O que é sustentado pelo IDDD no caso?

RSG: Em brevíssima síntese, a inconstitucionalidade do artigo 260 do CPP, por violação ao devido processo legal, na vertente da proporcionalidade; e a inconstitucionalidade das conduções coercitivas decretadas sem desatendimento a intimação prévia para comparecer. Propusemos também interpretação conforme: tendo em vista que o artigo 218 do CPP estabelece que a testemunha poderá ser conduzida coercitivamente somente se, intimada, deixar de comparecer injustificadamente, pedimos que, se não acabar afastada por incompatibilidade com a Constituição o instrumento da condução coercitiva de acusado, pelo menos valham para os investigados ou réus os mesmos critérios estabelecidos pela lei para promover a condução sob Vara de testemunhas.

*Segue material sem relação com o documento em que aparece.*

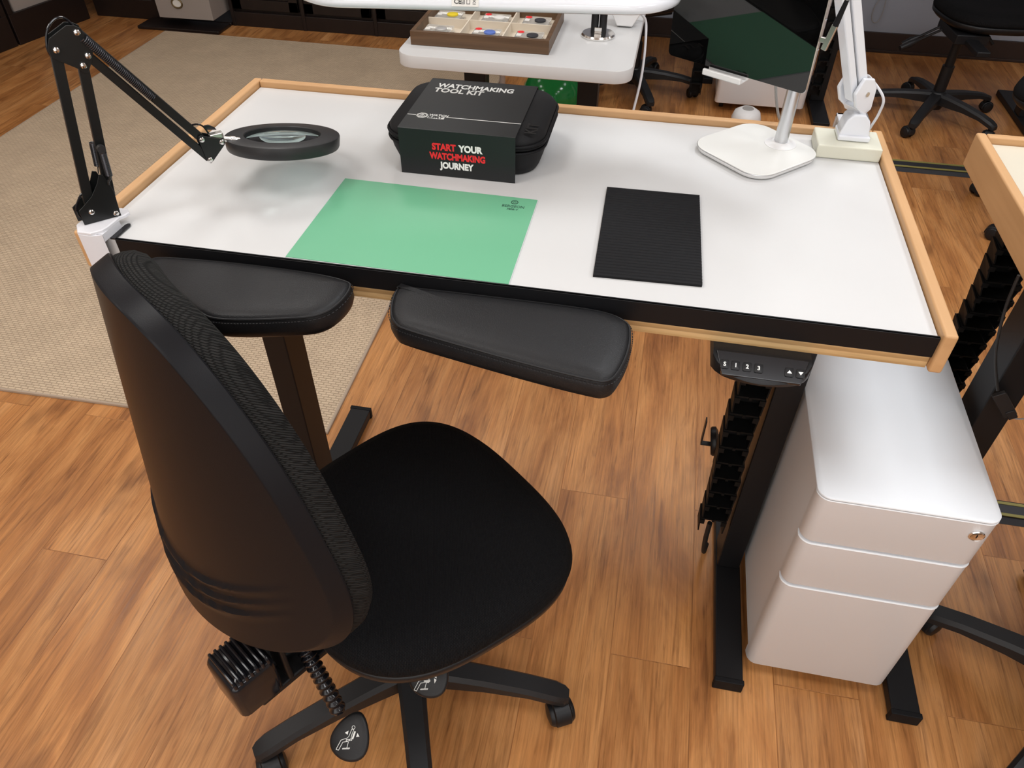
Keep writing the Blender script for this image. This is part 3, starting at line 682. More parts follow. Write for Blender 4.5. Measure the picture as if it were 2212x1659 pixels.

Qual a relevância para o direito de defesa de que o STF reconheça que o artigo 260 do CPP não foi recepcionado pela Constituição?

RSG: A Exposição de Motivos de nosso CPP, subscrita pelo Ministro do Estado Novo Francisco Campos, inspirado pelo Código de Processo Penal fascista, sob comando do simpatizante nazifascista Getúlio Vargas, contém o seguinte trecho: “Suprindo uma injustificável omissão da atual legislação processual, o projeto autoriza que o acusado, no caso em que não caiba a prisão preventiva, seja forçadamente conduzido à presença da autoridade, quando, regularmente intimado para ato que, sem ele, não possa realizar-se, deixa de comparecer sem motivo justo”. No fundo, portanto, o que as operações têm ofertado aos cidadãos brasileiros, nesse final da segunda década do século XXI, constitui tratamento mais severo do que o estabelecido por regime jurídico de cunho fascista. A importância da declaração de não recepção é fulcral, pois ambientes democráticos não devem dar espaço a espasmos autoritários. Se a opção for pela interpretação conforme proposta por nós, estaremos melhor do que hoje, mas ainda sob o domínio do pensamento que aterrorizou o mundo viu nos anos 30 e 40 do século passado.

O pedido de habilitação do IDDD foi deferido mesmo após pautado o processo no STF, o que é incomum. Qual é significado dessa conquista?

RSG: Diante de um caso tão candente, o grupo de Litigância também identificou a oportunidade de influir no alargamento da interpretação do STF no que se refere ao momento em que é cabível a habilitação de amigos da Corte. É que há orientação antiga no sentido de que apenas se admite o ingresso de amicus enquanto o feito não entrou em pauta. A ADPF 395 já estava pautada quando o caso chegou a nosso conhecimento e foi feito um belo trabalho no sentido de demonstrar que a restrição temporal à habilitação não fazia sentido. Esperamos que a jurisprudência do STF se consolide no sentido de se admitir a habilitação de amicus a qualquer tempo, pois assim a figura ganha maior amplitude, permitindo o acesso ao STF em maior número de casos, tornando os julgamentos de nossa Suprema Corte mais democráticos pela participação maior da sociedade civil.